With the expanding use of polymers in additive manufacturing, sustainable resins for use in vat photopolymerization are required to reduce their environmental impact. One promising approach to achieve this is to incorporate biobased fillers that replace the acrylates in photopolymer resins as 'green' alternatives. In this study, photopolymer composites consisting of a methacrylate resin with varying calcium carbonate powder content between 0 and 50 wt.% were investigated. A digital light processing technique was used to fabricate tensile test specimens for mechanical testing. Good printability, dimensional accuracy, and good interlayer adhesion were observed for composite resin formulations that incorporated calcium carbonate up to 50 wt.%. Green parts were subsequently washed and exposed to ultraviolet radiation at various post-cure temperatures between 20 and 80 degrees C. Specimens were tested on an Instron universal testing machine to evaluate stress-strain characteristics, which included Young's modulus, ultimate tensile strength, yield strength at 0.2% offset, resilience, toughness, and percent elongation at break.
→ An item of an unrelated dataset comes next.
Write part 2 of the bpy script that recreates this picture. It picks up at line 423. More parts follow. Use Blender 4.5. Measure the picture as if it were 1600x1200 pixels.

Elevated calcium carbonate content and higher post-cure temperatures demonstrated higher Young's modulus values, reaching 4297 MPa for 50 wt.% calcium carbonate at a post-cured temperature of 80 degrees C, indicating increased stiffness and resistance to elastic deformation under load for the compositions with increased biobased filler content. The ultimate tensile strength of the composite resin formulations was higher when exposed to elevated curing temperatures and remained between 22 and 32 MPa for all concentrations of calcium carbonate. The biobased composites evaluated in this study demonstrated that the modification of acrylate resins with biobased filler powders such as calcium carbonate is a feasible approach to sustainably enhance the mechanical properties of polymeric materials for additive manufacturing.